Donald Trump's trade war with China already hurting American farmers

Donald Trump’s trade war is already hitting one of his core domestic constituencies.

After the US president announced plans in March for $60bn (£44bn) of tariffs on Chinese imports, Beijing issued a counter-threat of swingeing levies on imports of US agricultural products.

Those Chinese tariffs have not yet been formally implemented, but the US agribusiness Bunge said on Wednesday that US shipments of soybeans had already been effectively halted anyway.

“Nobody’s willing to take the risk of committing to US soybeans to China in the current context, knowing that there could be a $100 penalty from one day to the other, and no way of managing that risk,” said Bunge’s CEO, Soren Schroder said in an interview .

The current price of a ton of soybeans exports to China is $420. China’s threat of a retaliatory tariff of 25 per cent on US produce would translate into roughly a $100 penalty.

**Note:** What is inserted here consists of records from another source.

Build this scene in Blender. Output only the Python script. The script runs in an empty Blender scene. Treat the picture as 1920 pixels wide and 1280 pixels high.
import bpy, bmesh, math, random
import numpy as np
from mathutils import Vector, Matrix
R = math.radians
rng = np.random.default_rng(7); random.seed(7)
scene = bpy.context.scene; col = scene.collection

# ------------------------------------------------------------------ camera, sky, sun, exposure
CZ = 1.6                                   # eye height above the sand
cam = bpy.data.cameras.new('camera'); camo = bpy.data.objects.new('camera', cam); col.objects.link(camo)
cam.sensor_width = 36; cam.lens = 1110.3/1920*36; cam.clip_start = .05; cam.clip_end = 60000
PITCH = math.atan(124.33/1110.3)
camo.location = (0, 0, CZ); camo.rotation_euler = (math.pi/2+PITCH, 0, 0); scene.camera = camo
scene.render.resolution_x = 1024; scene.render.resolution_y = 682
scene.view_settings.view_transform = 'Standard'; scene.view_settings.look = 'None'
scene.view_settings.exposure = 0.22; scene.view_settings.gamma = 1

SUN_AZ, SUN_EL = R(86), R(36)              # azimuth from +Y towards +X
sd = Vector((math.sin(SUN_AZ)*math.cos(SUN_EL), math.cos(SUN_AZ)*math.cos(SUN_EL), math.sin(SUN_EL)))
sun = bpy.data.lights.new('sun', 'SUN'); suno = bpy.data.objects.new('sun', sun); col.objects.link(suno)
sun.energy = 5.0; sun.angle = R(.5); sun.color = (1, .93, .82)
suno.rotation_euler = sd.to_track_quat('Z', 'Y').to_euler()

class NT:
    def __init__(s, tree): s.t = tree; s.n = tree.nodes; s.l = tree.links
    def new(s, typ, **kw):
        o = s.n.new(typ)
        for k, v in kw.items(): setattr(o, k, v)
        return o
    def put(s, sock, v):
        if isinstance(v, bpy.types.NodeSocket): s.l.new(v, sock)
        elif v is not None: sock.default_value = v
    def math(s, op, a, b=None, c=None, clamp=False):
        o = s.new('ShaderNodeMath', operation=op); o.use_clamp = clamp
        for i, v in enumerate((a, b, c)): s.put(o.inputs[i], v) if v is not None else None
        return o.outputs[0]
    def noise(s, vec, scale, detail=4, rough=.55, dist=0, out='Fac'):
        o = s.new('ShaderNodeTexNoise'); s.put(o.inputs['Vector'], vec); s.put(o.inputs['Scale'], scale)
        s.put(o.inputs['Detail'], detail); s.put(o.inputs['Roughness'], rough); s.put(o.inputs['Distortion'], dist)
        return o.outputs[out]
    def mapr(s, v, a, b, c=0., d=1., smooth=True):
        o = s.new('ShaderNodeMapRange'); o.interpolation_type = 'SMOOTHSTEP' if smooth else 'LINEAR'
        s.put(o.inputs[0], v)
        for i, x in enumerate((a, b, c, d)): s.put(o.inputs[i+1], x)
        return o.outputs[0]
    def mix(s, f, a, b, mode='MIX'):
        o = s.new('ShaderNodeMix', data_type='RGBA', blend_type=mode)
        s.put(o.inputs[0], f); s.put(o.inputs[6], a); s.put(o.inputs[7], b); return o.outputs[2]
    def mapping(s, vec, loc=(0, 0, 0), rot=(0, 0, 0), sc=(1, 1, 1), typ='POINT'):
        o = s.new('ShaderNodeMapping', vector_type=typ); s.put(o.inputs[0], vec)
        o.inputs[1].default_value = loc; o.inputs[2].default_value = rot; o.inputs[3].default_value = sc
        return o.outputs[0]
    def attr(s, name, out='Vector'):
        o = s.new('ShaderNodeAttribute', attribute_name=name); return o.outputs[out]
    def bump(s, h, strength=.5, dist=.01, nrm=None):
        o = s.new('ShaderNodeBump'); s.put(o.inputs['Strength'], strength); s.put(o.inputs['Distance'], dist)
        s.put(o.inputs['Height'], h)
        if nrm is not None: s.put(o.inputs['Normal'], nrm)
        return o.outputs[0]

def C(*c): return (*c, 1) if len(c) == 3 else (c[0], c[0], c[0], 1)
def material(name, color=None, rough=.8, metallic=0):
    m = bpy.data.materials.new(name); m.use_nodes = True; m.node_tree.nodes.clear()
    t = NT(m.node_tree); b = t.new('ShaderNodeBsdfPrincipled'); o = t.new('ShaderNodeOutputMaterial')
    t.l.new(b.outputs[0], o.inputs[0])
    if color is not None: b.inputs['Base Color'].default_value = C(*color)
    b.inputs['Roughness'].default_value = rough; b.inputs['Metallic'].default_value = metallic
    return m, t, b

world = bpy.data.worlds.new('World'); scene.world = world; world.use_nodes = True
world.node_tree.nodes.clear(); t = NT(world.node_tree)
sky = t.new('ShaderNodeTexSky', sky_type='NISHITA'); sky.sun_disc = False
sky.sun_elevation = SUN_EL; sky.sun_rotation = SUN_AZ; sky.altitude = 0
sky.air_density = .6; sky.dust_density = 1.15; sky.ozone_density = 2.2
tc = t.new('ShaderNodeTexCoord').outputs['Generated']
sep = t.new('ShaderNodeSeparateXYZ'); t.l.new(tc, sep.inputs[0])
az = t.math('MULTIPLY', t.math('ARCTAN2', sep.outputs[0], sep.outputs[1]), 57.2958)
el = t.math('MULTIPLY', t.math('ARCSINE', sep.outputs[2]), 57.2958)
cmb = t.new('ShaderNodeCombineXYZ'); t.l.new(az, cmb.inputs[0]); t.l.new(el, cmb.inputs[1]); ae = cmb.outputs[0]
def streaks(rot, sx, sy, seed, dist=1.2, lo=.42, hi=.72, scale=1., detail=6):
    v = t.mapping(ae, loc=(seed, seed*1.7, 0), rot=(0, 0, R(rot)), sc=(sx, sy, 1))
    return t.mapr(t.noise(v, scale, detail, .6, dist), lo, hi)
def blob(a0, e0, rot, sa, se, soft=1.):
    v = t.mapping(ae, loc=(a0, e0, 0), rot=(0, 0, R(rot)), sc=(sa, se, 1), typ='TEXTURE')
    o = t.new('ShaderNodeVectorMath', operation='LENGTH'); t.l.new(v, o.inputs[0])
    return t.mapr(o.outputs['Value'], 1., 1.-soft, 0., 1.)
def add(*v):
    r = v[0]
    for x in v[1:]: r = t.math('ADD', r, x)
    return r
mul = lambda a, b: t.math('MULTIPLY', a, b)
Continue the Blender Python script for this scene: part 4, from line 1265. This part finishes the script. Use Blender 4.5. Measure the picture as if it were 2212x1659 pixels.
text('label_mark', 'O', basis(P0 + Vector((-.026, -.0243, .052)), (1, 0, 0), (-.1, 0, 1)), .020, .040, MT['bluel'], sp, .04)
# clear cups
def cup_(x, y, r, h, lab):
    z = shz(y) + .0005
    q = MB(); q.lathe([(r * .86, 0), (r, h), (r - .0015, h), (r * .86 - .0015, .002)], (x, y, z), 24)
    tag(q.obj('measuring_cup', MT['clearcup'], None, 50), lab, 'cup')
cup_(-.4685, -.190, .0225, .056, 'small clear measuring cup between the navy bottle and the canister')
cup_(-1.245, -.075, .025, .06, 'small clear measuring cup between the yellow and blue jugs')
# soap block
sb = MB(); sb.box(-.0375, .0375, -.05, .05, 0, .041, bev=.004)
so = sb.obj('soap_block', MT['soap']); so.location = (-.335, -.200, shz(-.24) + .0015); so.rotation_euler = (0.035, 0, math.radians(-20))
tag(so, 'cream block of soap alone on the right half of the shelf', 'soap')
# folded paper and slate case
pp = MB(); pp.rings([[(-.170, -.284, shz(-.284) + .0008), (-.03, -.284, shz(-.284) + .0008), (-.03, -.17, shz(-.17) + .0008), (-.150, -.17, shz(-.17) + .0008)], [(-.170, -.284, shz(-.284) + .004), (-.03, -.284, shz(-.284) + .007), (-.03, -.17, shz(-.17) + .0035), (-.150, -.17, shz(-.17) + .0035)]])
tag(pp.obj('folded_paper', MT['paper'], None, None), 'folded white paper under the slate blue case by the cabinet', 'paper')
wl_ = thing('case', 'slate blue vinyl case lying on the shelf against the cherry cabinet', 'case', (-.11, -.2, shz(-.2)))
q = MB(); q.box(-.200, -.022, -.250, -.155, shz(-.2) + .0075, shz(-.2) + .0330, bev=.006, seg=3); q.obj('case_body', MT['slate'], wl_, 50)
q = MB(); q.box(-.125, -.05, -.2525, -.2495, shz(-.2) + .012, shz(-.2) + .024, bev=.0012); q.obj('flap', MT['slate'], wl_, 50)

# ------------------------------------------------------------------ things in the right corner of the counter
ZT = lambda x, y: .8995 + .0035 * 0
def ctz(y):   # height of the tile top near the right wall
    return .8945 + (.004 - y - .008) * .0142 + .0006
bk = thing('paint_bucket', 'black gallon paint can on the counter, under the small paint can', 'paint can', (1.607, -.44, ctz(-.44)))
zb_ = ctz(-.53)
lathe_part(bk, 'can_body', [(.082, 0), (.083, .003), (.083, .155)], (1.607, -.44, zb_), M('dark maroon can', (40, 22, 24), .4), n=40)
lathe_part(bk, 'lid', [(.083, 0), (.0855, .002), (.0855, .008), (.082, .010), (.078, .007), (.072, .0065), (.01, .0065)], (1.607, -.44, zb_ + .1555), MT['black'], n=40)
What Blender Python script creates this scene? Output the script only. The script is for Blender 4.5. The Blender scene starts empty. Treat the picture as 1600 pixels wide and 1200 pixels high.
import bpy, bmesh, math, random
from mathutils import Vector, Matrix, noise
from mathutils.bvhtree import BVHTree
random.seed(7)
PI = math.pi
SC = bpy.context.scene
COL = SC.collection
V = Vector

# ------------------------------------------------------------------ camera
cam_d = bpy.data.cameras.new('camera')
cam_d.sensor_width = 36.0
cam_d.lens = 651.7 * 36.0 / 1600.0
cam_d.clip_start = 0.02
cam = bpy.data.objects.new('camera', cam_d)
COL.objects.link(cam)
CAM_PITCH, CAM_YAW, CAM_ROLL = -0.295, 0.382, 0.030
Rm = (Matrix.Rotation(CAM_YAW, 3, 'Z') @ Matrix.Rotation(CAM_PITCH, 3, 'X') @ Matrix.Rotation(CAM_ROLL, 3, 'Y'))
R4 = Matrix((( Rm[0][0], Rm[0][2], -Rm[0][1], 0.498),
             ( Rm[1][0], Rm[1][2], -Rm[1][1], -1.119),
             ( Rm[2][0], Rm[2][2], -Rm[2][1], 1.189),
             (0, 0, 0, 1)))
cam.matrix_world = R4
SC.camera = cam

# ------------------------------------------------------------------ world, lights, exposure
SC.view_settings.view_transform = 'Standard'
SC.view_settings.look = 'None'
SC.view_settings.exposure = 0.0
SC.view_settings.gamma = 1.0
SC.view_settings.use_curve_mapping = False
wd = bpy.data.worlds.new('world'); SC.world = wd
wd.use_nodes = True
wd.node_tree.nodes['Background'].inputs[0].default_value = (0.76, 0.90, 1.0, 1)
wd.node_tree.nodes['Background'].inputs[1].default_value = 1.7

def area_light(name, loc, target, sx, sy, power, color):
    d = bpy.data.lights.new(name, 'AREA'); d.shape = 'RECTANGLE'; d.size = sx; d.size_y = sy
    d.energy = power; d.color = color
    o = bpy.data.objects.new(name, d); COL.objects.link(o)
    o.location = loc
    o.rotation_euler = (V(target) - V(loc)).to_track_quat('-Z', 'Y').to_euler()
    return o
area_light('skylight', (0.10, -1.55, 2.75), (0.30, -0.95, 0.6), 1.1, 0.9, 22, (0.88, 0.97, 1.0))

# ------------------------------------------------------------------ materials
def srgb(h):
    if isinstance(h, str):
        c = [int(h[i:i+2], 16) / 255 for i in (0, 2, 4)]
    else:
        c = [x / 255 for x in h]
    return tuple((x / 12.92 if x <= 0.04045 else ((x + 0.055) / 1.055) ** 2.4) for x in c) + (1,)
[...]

The claim that the trade is drying up is backed by official US trade figures, which show soybean sales to China over the last month down 10 per cent from on a year earlier.

In the two weeks to 19 April, China cancelled a net 62,690 metric tons of US soybean purchases according to Bloomberg.

Mr Schroder added that other soybean exporters, such as Brazil and Canada, have been ramping up their China sales as the US supply contracts.

“They’re buying beans in Canada, in Brazil, mostly Brazil, but very deliberately not buying anything from the US,” he said.

Soybeans are America’s most valuable export crop. And half of US soybean production is exported, with 60 per cent of that going to China.

The trade was worth around $12bn in 2017.

Production is also heavily concentrated in the Mid West of America, a political heartland for the Republicans and a stronghold for Trump.

In Missouri, Trump beat Hillary Clinton in the 2016 election by a margin of 56 per cent to 38 per cent. In some farming counties the margin was much higher.

China imports around 90 per cent of its annual 110 million ton soybean consumption, making it the world’s biggest customer for the crop.

Mr Schroder said that uncertainty over trade prospects was also disrupting US farmers’ investment plans.

“The trade stuff has been another layer of uncertainty that nobody really knows how to price yet,” he said.

A new analysis by two researchers from the University of Tennessee estimates that a 25 per cent Chinese tariff could cause US exports to fall to $7.7bn.

“There could be profound implications for US soybean exports and farm-level losses for US soybean producers,” wrote Andrew Muhammad and Aaron Smith.